Please report every line from the material that contains the word "part".

>>>

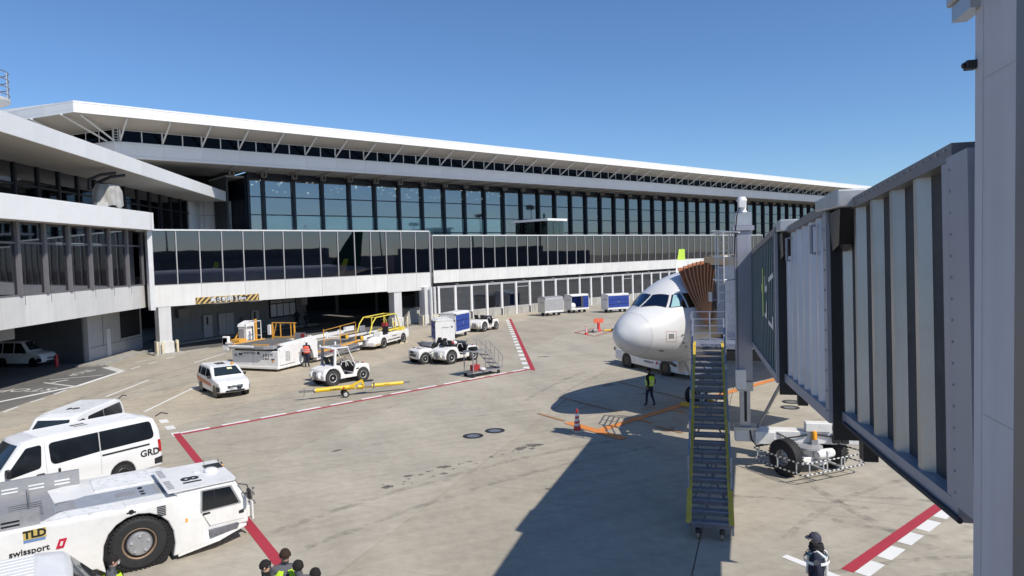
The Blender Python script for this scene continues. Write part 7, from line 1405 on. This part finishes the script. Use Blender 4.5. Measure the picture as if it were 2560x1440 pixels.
# ------------------------------------------------------------------ people
def person(label, loc, phi, top, trousers, P=None, head=(0, 0), hair='hair', vest=None, cap=None, h=1.72, build=1.0, skin='skin', extra=None, group=None, z=0.0, helmet=False, sleeve=True):
    """one skinned body from a posed skeleton (x forward, y left); clothing, hair and gear are children"""
    o = thing('person', label, 'person', (loc[0], loc[1], z), heading(phi), group); k = h / 1.72
    J = dict(pel=(0, 0, .94), sp=(.01, 0, 1.14), ch=(0, 0, 1.32), nk=(.0, 0, 1.47), hb=(.025, 0, 1.56), hd=(.03, 0, 1.635),
             shL=(0, .195, 1.40), elL=(-.02, .24, 1.13), wrL=(.06, .25, .90), hnL=(.09, .24, .82), shR=(0, -.195, 1.40), elR=(-.02, -.24, 1.13), wrR=(.06, -.25, .90), hnR=(.09, -.24, .82),
             hpL=(0, .095, .90), knL=(.02, .10, .50), anL=(-.01, .11, .09), toL=(.15, .12, .04), hpR=(0, -.095, .90), knR=(.02, -.10, .50), anR=(-.01, -.11, .09), toR=(.15, -.12, .04))
    J.update(P or {}); J = {a: Vector(b) * k for a, b in J.items()}
    E = [('pel', 'sp'), ('sp', 'ch'), ('ch', 'nk'), ('nk', 'hb'), ('hb', 'hd'), ('ch', 'shL'), ('shL', 'elL'), ('elL', 'wrL'), ('wrL', 'hnL'), ('ch', 'shR'), ('shR', 'elR'), ('elR', 'wrR'), ('wrR', 'hnR'), ('pel', 'hpL'), ('hpL', 'knL'), ('knL', 'anL'), ('anL', 'toL'), ('pel', 'hpR'), ('hpR', 'knR'), ('knR', 'anR'), ('anR', 'toR')]
    R = dict(pel=(.175, .175), sp=(.17, .17), ch=(.19, .19), nk=(.058, .058), hb=(.078, .075), hd=(.098, .088), sh=(.092, .088), el=(.06, .058), wr=(.034, .032), hn=(.036, .02), hp=(.105, .10), kn=(.065, .062), an=(.048, .045), to=(.042, .035))
    names = list(J); idx = {n: i for i, n in enumerate(names)}
    vs = [J[n] for n in names]; es = [(idx[a], idx[b]) for a, b in E]; rad = [R[n[:2] if n[:2] in R and n not in R else n] for n in names]
    # fingers: unequal, bent, thumb leaving the side of the palm
    for s_ in 'LR':
        w, hnd = J['wr' + s_], J['hn' + s_]; d = (hnd - w).normalized(); sd_ = Vector((1, 0, 0)) if abs(d.x) < .8 else Vector((0, 0, 1)); sd_ = (sd_ - d * sd_.dot(d)).normalized(); nn = d.cross(sd_)
        for q, ln in ((-.030, .062), (-.010, .074), (.010, .070), (.030, .054)):
            b0 = len(vs); p = hnd + sd_ * q * k; vs += [p - d * .01, p + d * ln * .55 * k, p + (d * ln * .95 + nn * .018) * k]; es += [(b0, b0 + 1), (b0 + 1, b0 + 2)]; rad += [(.010, .010), (.009, .009), (.007, .007)]; names += ['fi'] * 3
        b0 = len(vs); p = w.lerp(hnd, .5) + sd_ * .03 * k; vs += [p, p + (sd_ * .035 + d * .03) * k, p + (sd_ * .045 + d * .06) * k]; es += [(b0, b0 + 1), (b0 + 1, b0 + 2)]; rad += [(.013, .012), (.011, .010), (.008, .008)]; names += ['fi'] * 3
    me = bpy.data.meshes.new('skeleton'); me.from_pydata([tuple(v) for v in vs], es, []); t = bpy.data.objects.new('tmp', me); COL.objects.link(t); t.modifiers.new('skin', 'SKIN'); t.modifiers['skin'].use_smooth_shade = True
    for i, sv in enumerate(me.skin_vertices[0].data): sv.radius = (rad[i][0] * k * build, rad[i][1] * k * build) if names[i][:2] in ('pe', 'sp', 'ch') else (rad[i][0] * k, rad[i][1] * k); sv.use_root = (names[i] == 'pel')
    su = t.modifiers.new('sub', 'SUBSURF'); su.levels = 1; su.render_levels = 1
    dg = bpy.context.evaluated_depsgraph_get(); dg.update(); bme = bpy.data.meshes.new_from_object(t.evaluated_get(dg)); bpy.data.objects.remove(t)
    bme.materials.clear()
    for m in (top, trousers, skin, 'cloth_black'): bme.materials.append(M[m])
    seg = [(J[a], J[b], a, b) for a, b in E]
    def which(c):
        best = None
        for a, b, na, nb in seg:
            ab = b - a; u = max(0, min(1, (c - a).dot(ab) / max(1e-9, ab.length_squared))); dd = (a + ab * u - c).length - R.get(na[:2], R.get(na, (.1, .1)))[0] * .5
            if best is None or dd < best[0]: best = (dd, na, nb, u)
        return best
    for p in bme.polygons:
        dd, na, nb, u = which(p.center); m = 0
        if na in ('nk', 'hb') : m = 2
        elif na.startswith('wr') : m = 2
        elif na.startswith('el') and u > (.93 if sleeve else .1): m = 2
        elif na.startswith('an'): m = 3
        elif na.startswith(('hp', 'kn')) or (na == 'pel' and (nb.startswith('hp') or u < .25)): m = 1
        p.material_index = m; p.use_smooth = True
    obj('body', bme, o)
    # head: face features, hair or headgear, turned by head=(yaw, pitch)
    H = part('head_group', o, J['hd'] , (0, head[1], head[0])) if False else None
    Rm = (Matrix.Rotation(head[0], 3, 'Z') @ Matrix.Rotation(head[1], 3, 'Y')); c = J['hd']
    def hp(v): return c + Rm @ (Vector(v) * k)
    f = MB(); f.mi(0)
    nose = [hp((.098, 0, .02)), hp((.112, .012, -.018)), hp((.120, 0, -.012)), hp((.112, -.012, -.018)), hp((.095, 0, -.028))]; f.add(nose, [(0, 1, 2), (0, 2, 3), (1, 4, 2), (2, 4, 3)])
    for sg in (1, -1): 
        e = MB().lathe([(0, -.012), (.018, -.010), (.026, 0), (.018, .010), (0, .012)], (0, 0, 0), (0, 1, 0), 8); f.add([hp((a * .7 - .002, sg * .092 + b, cc * 1.2 - .005)) for a, b, cc in e.v], e.f)
    f.mi(1)
    for sg in (1, -1): f.add([hp((.090, sg * .022, .026)), hp((.086, sg * .048, .026)), hp((.086, sg * .048, .014)), hp((.091, sg * .022, .014))], [(0, 1, 2, 3)]); f.add([hp((.092, sg * .018, .044)), hp((.086, sg * .052, .042)), hp((.086, sg * .052, .036)), hp((.092, sg * .018, .037))], [(0, 1, 2, 3)])
    f.mi(2); f.add([hp((.096, .022, -.052)), hp((.096, -.022, -.052)), hp((.095, -.018, -.062)), hp((.095, .018, -.062))], [(0, 1, 2, 3)])
    f.build('face', [skin, 'hair', 'skin_tan'], o, smooth=60)
    mb = MB(); n, rws = 22, 9
    if not helmet and cap is None or cap:
        for j in range(rws + 1):
            v = j / rws
            for i in range(n):
                a = 2 * pi * i / n; low = .06 - .10 * (1 - cos(a)) * .5 - (.02 if cap else 0)       # hairline higher in front
                ph = v * (pi / 2 + .05 + (0 if a is None else .45 * (1 - cos(a)) * .5) - (.35 if cos(a) > .6 else 0)); rr = .106 + .010 * pnoise(Vector((cos(a) * 3, sin(a) * 3, v * 5 + h))) + (.006 if cap else 0)
                mb.v.append(tuple(hp((cos(a) * sin(ph) * rr * 1.02 - .006, sin(a) * sin(ph) * rr * .93, cos(ph) * rr * 1.06 + .012))))
        for j in range(rws):
            for i in range(n): mb.f.append((j * n + i, j * n + (i + 1) % n, (j + 1) * n + (i + 1) % n, (j + 1) * n + i)); mb.m.append(0)
        mb.build('cap' if cap else 'hair', cap or hair, o, smooth=60)
    if cap:
        bm_ = MB(); pts = [(.085 + .085 * cos(a), .085 * sin(a) * 1.0, .042 - .012 * cos(a)) for a in [(-pi / 2) + pi * q / 8 for q in range(9)]]; pts2 = [(x - .0, y, zz + .006) for x, y, zz in pts]
        bm_.add([hp(p) for p in pts] + [hp(p) for p in pts2], [tuple(range(9)), tuple(range(17, 8, -1))] + [(q, q + 1, 10 + q, 9 + q) for q in range(8)]); bm_.build('cap_peak', cap, o)
    if helmet:
        hm = MB(); prof = [(.0, .125), (.05, .12), (.095, .085), (.118, .035), (.122, .02), (.145, .015), (.145, .008), (.118, .01)]
        for r_, zz in prof:
            for i in range(n): a = 2 * pi * i / n; hm.v.append(tuple(hp((cos(a) * r_ * 1.08, sin(a) * r_ * .96, zz + .02))))
        for j in range(len(prof) - 1):
            for i in range(n): hm.f.append((j * n + i, j * n + (i + 1) % n, (j + 1) * n + (i + 1) % n, (j + 1) * n + i)); hm.m.append(0)
        hm.build('helmet', 'helmet_white', o, smooth=40)
    def torso_shell(name, m, t0, t1, grow, openf=0.0, arms=True, mats=None):
        """sheet round the trunk from hip (t=0) to shoulder (t=1)"""
        sec = []; n_ = 26; steps = 9
        ax0, ax1 = J['pel'], J['nk']
        for j in range(steps + 1):
            t_ = t0 + (t1 - t0) * j / steps; cc = ax0.lerp(J['ch'], min(1, t_ / .72)) if t_ < .72 else J['ch'].lerp(J['nk'], (t_ - .72) / .28 * .62); wy = (.19 + .03 * sin(t_ * pi)) * build if t_ < .75 else (.215 - .36 * (t_ - .75)) * build; wx = (.165 + .015 * sin(t_ * pi)) * build if t_ < .75 else (.172 - .16 * (t_ - .75)) * build
            sec.append([cc + Vector((cos(2 * pi * i / n_) * (wx + grow) * k, sin(2 * pi * i / n_) * (wy + grow) * k, 0)) for i in range(n_)])
        mb_ = MB(); mb_.v = [tuple(p) for s2 in sec for p in s2]
        for j in range(steps):
            for i in range(n_):
                a = 2 * pi * (i + .5) / n_
                if openf and abs(math.atan2(sin(a), cos(a))) < openf: continue
                if arms and (t0 + (t1 - t0) * (j + .5) / steps) > .55 and abs(abs(math.atan2(sin(a), cos(a))) - pi / 2) < .42: continue
                mb_.f.append((j * n_ + i, j * n_ + (i + 1) % n_, (j + 1) * n_ + (i + 1) % n_, (j + 1) * n_ + i)); mb_.m.append(0)
        return mb_.build(name, m, o, smooth=60)
    if vest:
        torso_shell('vest', vest, .02, .99, .016, .16)
        for t_ in (.18, .42): torso_shell('vest_tape', 'vest_tape', t_, t_ + .07, .021, .16, False)
    if extra: extra(o, J, k, hp, torso_shell)
    return o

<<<

COMPLETED EXERCISE
The Blender Python script for this scene continues. Write part 7, from line 1405 on. This part finishes the script. Use Blender 4.5. Measure the picture as if it were 2560x1440 pixels.
    H = part('head_group', o, J['hd'] , (0, head[1], head[0])) if False else None